Article: Foreign Gift Tax Penalties and the Court Opinion That Wasn’t
Bridget J. Crawford (Pace University – School of Law) recently published, Foreign Gift Tax Penalties and the Court Opinion That Wasn’t, 2026. Provided below is an Abstract:
The Internal Revenue Code requires U.S. persons who receive large gifts from foreign individuals to report those transfers to the Internal Revenue Service. When the reporting obligation applies, failure to file the required information return may trigger substantial penalties under I.R.C. Section 6039F. But what happens when a taxpayer files the form late even though no reporting obligation existed in the first place? This Article examines that question through the lens of Yang v.

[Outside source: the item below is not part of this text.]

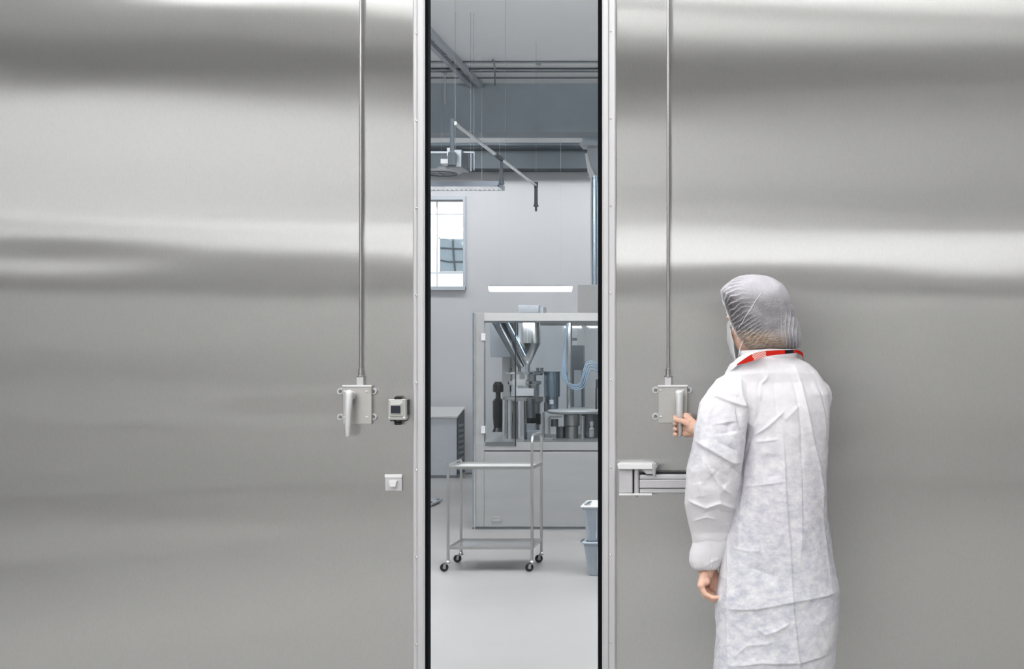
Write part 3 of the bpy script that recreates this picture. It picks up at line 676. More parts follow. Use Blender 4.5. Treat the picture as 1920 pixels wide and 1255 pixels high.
obj('added_chamber_light', BX(mi+.1, mx1-.1, MY+.07, MY+.13, mz(599.5), mz(595)), 'added_lamp_glow', mc)  # hidden glowing strip added to brighten the chamber
obj('back_post', BX(mi, mi+.04, MY+MD-.04, MY+MD, mz(829), mz(602)), 'machine_light', mc)
obj('side_frame', BX(mx1-.04, mx1, MY, MY+MD, mz(829), mz(602)), 'machine_light', mc)
# glazing: fixed right pane, hinged left pane standing slightly open
gx = X_(967, MY)
obj('glass_pane', BX(gx+.004, mx1-.04, MY+.006, MY+.012, mz(829), mz(605)), 'clear_glass', mc)
gp = obj('glass_door', BX(mi+.012, gx, MY-.014, MY-.008, mz(836), mz(605)), 'clear_glass', mc); gp['label'] = 'hinged glass door'
obj('door_edge', BX(gx-.004, gx+.003, MY-.018, MY-.004, mz(837), mz(604)), 'black_plastic', gp)
for py in (632, 806): obj('hinge', BX(X_(903, MY), X_(911, MY), MY-.022, MY-.0, mz(py+7), mz(py-7)), 'white_plastic', gp, bevel=.003)
obj('back_glass', BX(mi+.04, mx1-.04, MY+MD-.012, MY+MD-.006, mz(829), mz(602)), 'clear_glass', mc)
b = new(); box(b, X_(923, MY)+.0, X_(938.5, MY), MY-.006, MY, mz(981.5), mz(969)); lt = obj('floor_latch', b, 'machine_panel', mc, bevel=.002)
obj('latch_bar', BX(X_(924, MY), X_(941, MY), MY-.014, MY-.006, mz(977), mz(974)), 'bright_steel', lt)
obj('junction_box', BX(X_(971, MY+.2), X_(1010, MY+.2), MY+.2, MY+.42, Z_(586, MY+.2)-.006, Z_(572, MY+.2)), 'cabinet_grey', mc, bevel=.004)
obj('junction_cap', BX(X_(1010, MY+.2)+.001, X_(1018, MY+.2), MY+.22, MY+.40, Z_(586, MY+.2)-.006, Z_(575, MY+.2)), 'skirting', mc, bevel=.004)
# inside
IY = 11.55
def I(px, py, d=0): return P(px, py, IY+d)
kk = IY/F
def cyl(name, m, px, r, py0, py1, d=0, par=mc, prof=None, n=28):
    b = new(); c = I(px, py1, d); H = (py1-py0)*(IY+d)/F; rr = r*(IY+d)/F
    if prof is None: prof = [(1, 0), (1, 1)]
    lathe(b, c, [(rr*a, H*h) for a, h in prof], n); return obj(name, b, m, par, auto=18)
def ibox(name, m, x0, x1, y0, y1, d=0, dep=.1, par=mc, bev=.003):
    y = IY+d; return obj(name, BX(X_(x0, y), X_(x1, y), y, y+dep, Z_(y1, y), Z_(y0, y)), m, par, bevel=bev)
hp_ = cyl('hopper', 'bright_steel', 989, 25, 598, 713, 0, prof=[(.18, 0), (.18, .25), (.22, .26), (1, .60), (1, 1)])
hp_['label'] = 'conical polished steel hopper'
b = new(); tube(b, [I(932, 600, .05), I(978, 690, .02)], [.055, .03], 20); obj('feed_chute', b, 'dark_steel', mc, auto=60)
b = new(); tube(b, [I(950, 598, -.1), I(984, 668, -.1)], [.022, .018], 14); obj('chute_bar', b, 'blue_steel', mc, auto=60)
ibox('upper_box', 'cabinet_grey', 919, 957, 605, 670, .35, .2)
tu = cyl('turret', 'satin_steel', 981, 33, 744, 828, .1, prof=[(1, 0), (1, .05), (.95, .06), (.95, .85), (1.12, .9), (1.12, 1)])
tu['label'] = 'steel filling turret'
cyl('turret_head', 'bright_steel', 983, 28, 698, 743, .1, tu, prof=[(1, 0), (1, .45), (1.12, .5), (1.12, .62), (.8, .66), (.8, .9), (1.25, .92), (1.25, 1)])
ibox('head_plate', 'white_plastic', 967, 1000, 729, 743, -.07, .04, tu); ibox('upper_plate', 'machine_light', 961, 985, 712, 724, -.06, .04, tu)
for k, px in enumerate((957, 974, 1008, 1016)): cyl('bolt_knob', 'dark_steel', px, 3, 690, 700, -.02, tu)
for px in (947, 957): cyl('guide_column', 'bright_steel', px, 5, 750, 826, -.1, tu)
cyl('piston', 'bright_steel', 980, 9, 752, 826, -.16, tu); cyl('piston', 'dark_steel', 996, 8, 748, 784, -.16, tu)
ibox('arm_block', 'cabinet_grey', 987, 1003, 795, 812, -.22, .08, tu); ibox('arm_block', 'skirting', 988, 1013, 808, 828, -.24, .1, tu)
cyl('drive_motor', 'black_plastic', 1003, 11, 776, 796, -.05, tu)
bk = cyl('air_filter', 'black_plastic', 934, 10, 716, 810, .1, prof=[(1.1, 0), (.8, .08), (1, .3), (1, .62), (.45, .68), (.45, .78), (1, .8), (1, .93), (.6, 1)]); bk['label'] = 'black filter unit'
dr = cyl('drum', 'blue_steel', 1035, 15, 697, 744, .3, prof=[(1, 0), (1, .96), (1.08, .97), (1.08, 1)]); dr['label'] = 'blue-tinted steel drum'
cyl('drum_base', 'blue_steel', 1034, 13, 744, 770, .3, dr); cyl('drum_valve', 'white_plastic', 1034, 4, 750, 758, .1, dr)
cyl('drum_valve', 'dark_steel', 1024, 4, 755, 772, .1, dr)
cyl('drum_cover', 'blue_steel', 1005, 12, 696, 704, .25, dr)
cyl('support_column', 'bright_steel', 1067.5, 5, 604, 768, .2)
ibox('valve_box', 'dark_steel', 1072, 1094, 648, 764, .45, .12); ibox('valve_box_cover', 'cabinet_grey', 1076, 1090, 694, 764, .40, .03)
ibox('small_label_box', 'dark_steel', 1072, 1081, 634, 639, .35, .04, bev=0)
for i, (dx, dz) in enumerate(((0, 0), (3, 5), (6, 11), (-2, -4))):
    b = new(); tube(b, smooth_path([I(1064+dx*.3, 604, .0), I(1058+dx*.2, 660, 0), I(1056+dx, 705+dz*.3, -.02), I(1068+dx*.5, 722+dz*.6, -.03), I(1088+dx*.5, 722+dz*.6, -.04), I(1096+dx, 700+dz, -.04), I(1102+dx*.6, 684+dz, -.03), I(1113, 683+dz, -.02), I(1124, 692+dz*.6, 0), I(1135, 690+dz*.6, 0)], 6), .0065, 8)
    obj('air_hose', b, 'hose_blue', mc, auto=80)
tt = cyl('turntable', 'white_plastic', 1084, 57, 767, 776, .15, prof=[(.86, 0), (.98, .2), (1, .55), (.97, .85), (.6, 1)], n=48); tt['label'] = 'pale round turntable plate'
cyl('table_drum', 'satin_steel', 1072, 15, 778, 827, .0, tt, prof=[(.8, 0), (.8, .55), (1, .6), (1, 1)]); cyl('table_drum', 'dark_steel', 1106, 16, 776, 827, .12, tt); cyl('table_leg', 'dark_steel', 1052, 9, 800, 827, .05, tt)
cyl('table_leg', 'bright_steel', 1092, 4, 780, 827, -.1, tt)
cyl('vial', 'white_plastic', 1109.5, 4.5, 791, 820, -.2, prof=[(1, 0), (1, .55), (.5, .62), (.5, .75), (.7, .76), (.7, 1)])
cyl('stand_post', 'bright_steel', 1018.5, 3, 774, 826, -.28); cyl('stand_post', 'bright_steel', 1029.5, 2.5, 783, 826, -.28); ibox('stand_base', 'white_plastic', 1014, 1036, 823, 827, -.32, .12)
ibox('sensor_bar', 'satin_steel', 1030, 1052, 779, 784, -.1, .04); cyl('sensor_bar', 'dark_steel', 1040, 7, 786, 800, .0)
cyl('side_knob', 'dark_steel', 1122, 5, 712, 728, -.2)
b = new(); tube(b, [I(1118, 728, -.2), I(1118, 768, -.2)], .008, 8); obj('thin_rod', b, 'dark_steel', mc)
ibox('deck_tray', 'dark_steel', 925, 1130, 827, 829.2, -.35, .9, bev=0)

# ------------------------------------------------------------------ trolley
YF, YK = 8.75, 9.15
tx0, tx1 = X_(840, YF), X_(997.5, YF)
tr = empty('trolley', ((tx0+tx1)/2, (YF+YK)/2, 0)); tag(tr, 'slim steel two-shelf trolley on castors in front of the machine', 'trolley')
zs, zl, zh = Z_(876, YF), Z_(1026, YF), Z_(817, YF)
rt = .0098
for x, y in ((tx0, YF), (tx0, YK)):
    b = new(); tube(b, [(x, y, .075), (x, y, zs+.012)], rt, 14); obj('leg', b, 'satin_steel', tr, auto=60)
b = new(); arc = [(tx1, YF+.06*(1-math.cos(R(a))), zh-.06+.06*math.sin(R(a))) for a in range(0, 91, 15)]+[(tx1, YK-.06*(1-math.cos(R(a))), zh-.06+.06*math.sin(R(a))) for a in range(90, -1, -15)]
tube(b, [(tx1, YF, .075)]+arc+[(tx1, YK, .075)], rt, 14); obj('push_handle', b, 'satin_steel', tr, auto=60)
def shelf(z, m, lip):
    b = new(); box(b, tx0, tx1, YF, YK, z-.012, z-.008)
    s = obj('shelf', b, m, tr)
    b = new(); 
    for (x0, x1, y0, y1) in ((tx0, tx1, YF-.006, YF+.006), (tx0, tx1, YK-.006, YK+.006), (tx0-.006, tx0+.006, YF, YK), (tx1-.006, tx1+.006, YF, YK)): box(b, x0, x1, y0, y1, z-.016, z+lip)
    obj('shelf_rim', b, 'satin_steel', s)
shelf(zs, 'machine_light', .004); shelf(zl, 'bright_steel', .004)
b = new(); tube(b, [(tx0, YF, zs+.02), (tx0, YK, zs+.02)], .008, 10); obj('guard_rail', b, 'bright_steel', tr)
for x, y, a in ((tx0, YF, 200), (tx1, YF, 150), (tx0, YK, 150), (tx1, YK, 200)):
    dx = -.02 if x == tx0 else -.012
    b = new(); lathe(b, (x, y, .055), [(.016, 0), (.016, .012), (.011, .02), (.011, .03)], 14); box(b, x+dx-.008, x+dx+.008, y-.018, y-.014, .02, .058); box(b, x+dx-.008, x+dx+.008, y+.014, y+.018, .02, .058); box(b, min(x,x+dx)-.008, max(x,x+dx)+.008, y-.018, y+.018, .052, .058)
    cs = obj('castor', b, 'satin_steel', tr)
    b = new(); cxx = x+dx-.006; rings = [(.012, -.012), (.026, -.011), (.0285, -.006), (.0285, .006), (.026, .011), (.012, .012)]
    lathe(b, (cxx, y, .0285), rings, 24, 'Y'); obj('wheel', b, 'black_plastic', cs, auto=40)
    b = new(); lathe(b, (cxx, y-.013, .0285), [(.006, 0), (.006, -.006)], 12, 'Y'); obj('wheel_hub', b, 'satin_steel', cs)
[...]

Commissioner, a refund action challenging a penalty imposed after a taxpayer voluntarily filed Form 3520 to report foreign gifts that ultimately fell below the statutory reporting threshold.
This Article argues that when Section 6039F imposes no duty to report foreign gifts, the statute provides no basis for imposing a penalty, even if a taxpayer files an unnecessary information return late. The Article demonstrates how courts could reach that result through multiple lawful approaches to statutory interpretation, including a narrow textual reading of the reporting threshold, a broader inquiry into the assessability of Section 6039F penalties, and a procedural analysis of the safeguards governing penalty assessments. Careful judicial method—particularly a preference for resolving disputes on the narrowest available statutory grounds—can correct distortions created by automated enforcement without requiring sweeping doctrinal innovation.
Drawing on a set of simulated judicial opinions based on the allegations in Yang, the Article shows how ordinary principles of statutory construction and judicial restraint can resolve disputes involving foreign information-reporting penalties. The analysis highlights the importance of judicial reasoning in tax administration and underscores a basic principle of tax law: penalties cannot arise in the absence of a statutory duty.